Итак, в 1908–1909 годах я освободился от кружков, направлений, партий, редакций и стал работать более спокойно и сосредоточенно. Впрочем, блюдя справедливость, скажу, что годы моей редакторской и журнальной деятельности были все-таки для меня годами учения, ибо в борьбе я отточил свою логику и расширил запасы знаний.
Прошли годы учения — наступили «годы странствий». Мои скитания по Европе были, конечно, мне полезны не менее, чем царские тюрьмы и муки литературной борьбы. К тому же эти скитания куда были приятнее, чем холод Сибири или петербургские туманы. Особенно обогатила меня Италия.
В первый раз я поехал в Италию в 1907 году. Я предполагал уехать туда месяцев на шесть, но как-то случилось так, что ко дню отъезда все издатели меня обманули, и у меня в бумажнике лежало всего лишь рублей двести и два билета до Венеции. Мы все-таки решили с женой поехать, рассчитывая пожить в Венеции недели две и вернуться обратно до лучших обстоятельств.

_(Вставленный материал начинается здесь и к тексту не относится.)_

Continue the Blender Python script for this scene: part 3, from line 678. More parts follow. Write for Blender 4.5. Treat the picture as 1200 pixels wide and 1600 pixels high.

Мы приехали в Венецию ночью и в гондоле поехали в наш отель. Как это всегда бывает с иностранцами, мы были очарованы венецианской ночью, загадочным сумраком палаццо[681] и таинственным шорохом закутанных в плащи пешеходов, пробиравшихся торопливо по горбатым мостам. Утром нас ждало новое волшебство. Мы вышли из отеля по другому ходу и очутились на площади св. Марка. Странно, что эта площадь, известная по сотням картин и гравюр, все-таки производит всегда впечатление какого-то чуда, чего-то совершенно нового и нежданного. Фасад Марка[682] сияет и горит, как православный иконостас. И вся площадь как будто погружена в небесную лазурь.